Image 7: The relationship between soil and perennial grasses is critical to soil health. When perennial (plants that grow every summer without being seeded) grasses are removed from the soil to plant annual grasses such as wheat, the soil no longer has the deep root systems of the native grasses to protect against erosion and to hold rain water. When drought and wind kill the annual crops, the soil can blow away. The soil on this farm became wind-blown after the crops died during the severe drought of the 1930s. SHSND 0397-55.

 

Image 8: Soil Layers. All soils have certain layers. The O horizon is the surface where the plant litter is found. The A horizon is topsoil. The B horizon is the subsoil layer. The C horizon lies between the soil and the parent material (rock) below. Graphic by Cassie Theurer.

 

Because climate determines what kind of plants will grow, the climate also influences the type of soil. The soils that developed on the grasslands are different from the soils of the forests.

In the forests, leaves fall from the trees and lie on the surface of the ground. Beneath the trees, there are some smaller plants. Little of the forest litter (leaves lying on the ground) gets down into the soil unless burrowing rodents and insects carry the litter into the ground.

Image 9: This photograph of the soil horizon in the Red River Valley shows deep topsoil and the lighter E horizon or the layers where minerals are leached and carried to the B horizon. The A horizon of topsoil is more than 1 foot deep. The lighter layer below is the subsoil or B horizon. Courtesy Dr. David Hopkins, North Dakota State University Soils Department.

 

In the open grasslands, grasses have branching root systems that may go as much as six feet into the ground. (See Image 6.) Grasses continually die and decay. The dead leaves, stems, and roots of grasses accumulate to form a dense sod. The dark upper layer of sod is called humus (HUE-muss) which is where plant nutrients are found. A good layer of humus helps the soil to hold moisture and provides nutrients to plants. Grasses take up more nutrients from the soil than do trees. As they die, grasses return the nutrients to the soil, making the soil of grasslands more fertile than forest soils. (See Image 7.)

Soil scientists study soils by looking at soil horizons. (See Image 8.) They carefully dig down into the soil to view the layers. The depth and color tell the scientist what kind of soil it is and how fertile it might be.

The top layer, or O horizon, is where the plant litter lies. This is the uppermost layer where the humus is located. When a farm field is tilled year after year, the O horizon is destroyed.

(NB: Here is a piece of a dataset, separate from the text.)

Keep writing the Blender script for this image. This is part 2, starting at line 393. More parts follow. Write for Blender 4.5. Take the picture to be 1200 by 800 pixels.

Image 10: This soil horizon of Grant County shows a thin A horizon (or topsoil) and a broad subsoil layer (B horizon.) Erosion in the past has created uneven levels on this horizon. Courtesy Dr. David Hopkins, North Dakota State University Soils Department.

 

The next layer is called the A horizon. This is where the topsoil is found. This soil appears darker than the layers below it. The very fertile soils of the Red River have a very dark A horizon. (See Image 9.) This is the most important layer for plants. It is where seeds germinate and roots develop. At the bottom of the A horizon is an area (sometimes called the E horizon) where water leaches (or removes) the minerals and other nutrients that are carried into the next lower layer, or B horizon. (See Image 10.)

The B horizon is the subsoil layer. Minerals accumulate in this horizon. Subsoil is lighter in color and has less organic matter than the A horizon (topsoil.)  However, moisture retained in the B horizon is very important to plant growth during a drought.

The C horizon (also called the regolith) lies between soil and bedrock. This layer is high in minerals and is likely to be coarser than the topsoil above. There may be more rocks in this layer.